I would highly recommend finding a good trainer in your area and getting started with puppy classes. A lot of this behavior could be stemming from boredom and a need for her to release built up energy. Playing with toys, going on walks, playing fetch, and doing mini training sessions throughout the day with basic commands will really help tire her out. A tired puppy is a happy puppy! Good luck!
This is very hard to read--no punctuation is hard on my old eyes--but I agree that she has now entered her "teenage years"--she is NOT "trained" as training goes on for a lifetime of the dog.
Reprimanding a dog for something once means NOTHING--it takes many many times before it sinks in--if she is digging, you need to put her on a leash in the yard every time she goes out and walk her in a supervised manner and if she starts to dig, say NO DIG and reward her when she stops with a treat--this is just one example of the hard work ahead of you before she can be trusted--she is running the show right now because you are assuming she should know how to behave--sorry, but that is not the case. One reprimand is not going to do it. Especially when a dog is smart and knows how to get around you. Remember to reward her when she is good and to help her get to that good behavior by limiting her freedom.
And if she is screaming, you must ignore that--pretend you are deaf--hard but the only way to get it to end--and then if she stops, immediately say GOOD QUIET and give her a treat.
This is just a tiny bit of information--get a good trainer and get to work before she gets much older.
You can not possibly think your dog knows what you're talking about when he comes inside after having been outside digging "all day long". Dogs are NOT human. They do NOT have the ability to reason and understand what you are saying. Honestly, after reading your post.....you need to hire a GOOD trainer to come in and instruct you and your family on how to train your dog. It will be money well spent. The "training" of any dog is an on-going process. It never ends, the the rewards are so worth it.
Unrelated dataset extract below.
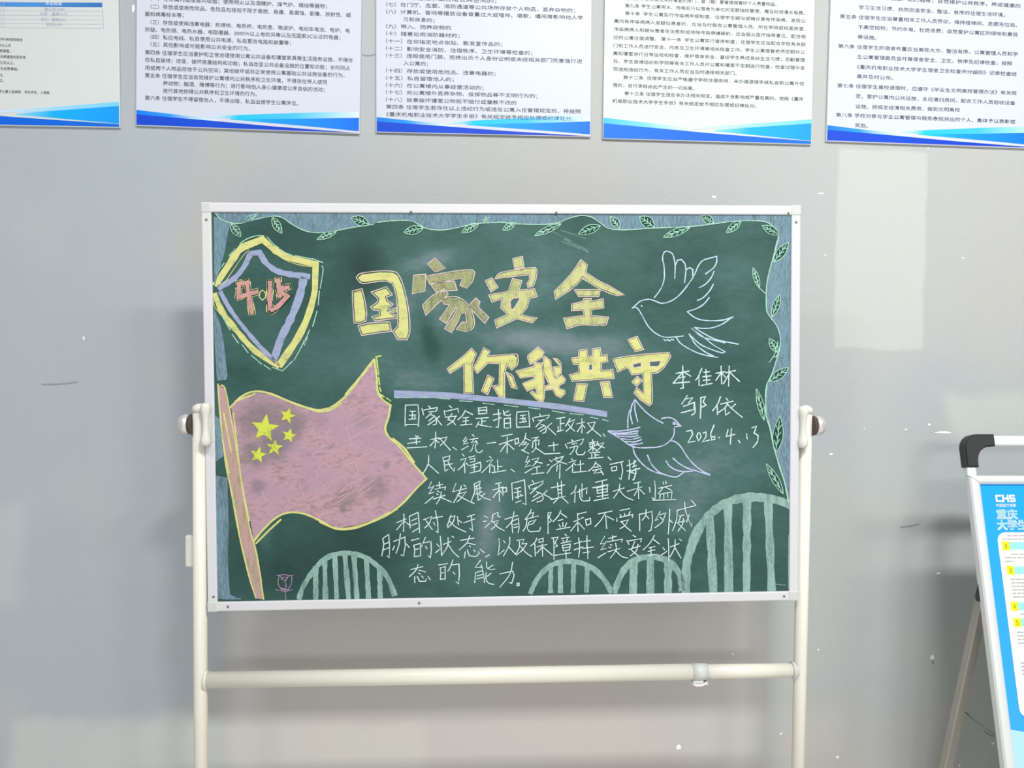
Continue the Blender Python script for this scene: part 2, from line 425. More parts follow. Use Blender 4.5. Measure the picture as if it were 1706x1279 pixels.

I couldn't agree more....you need a good trainer who will help you to understand Maddie and how to best take care of her. She is becoming a "handful" and you don't know how to deal with her....please get a trainer to help you before she's out of control and you are looking to rehome her. She needs your leadership and to be taught HOW to behave.
Exactly, she doesn't need the trainer, you need a trainer so that you know how to understand and deal with her. I always say "I had no idea how dog stupid I was until I went to training".
Ginny is right. She's in her teenager period. It's all normal puppy stuff. Sign up for another training class and work on her training at home. Also, check out the Puppy Madness group:
She is a puppy...plain and simple. I also wonder how much honest to goodness exercise she is getting, because it sounds like she needs LOTS more. Puppies are a lot of work and needs lots of attention. They are not good at entertaining themselves and will get into trouble when left to their own devices. Does she have chew toys? Distract her with a toy when she goes to bite you. Biting is so normal for puppies. It is a stage and will pass. Is she crate trained? Lots of times when puppies are being the naughtiest, they are tired and a time out in a crate can work wonders. Yelling is only going to amp your puppy up. Stay calm and be calm around your dog. She is just a baby and doesn't really have the ability to devise ways just to upset you. She needs to be taught CALMLY what you expect from her. I agree working with a trainer could really help.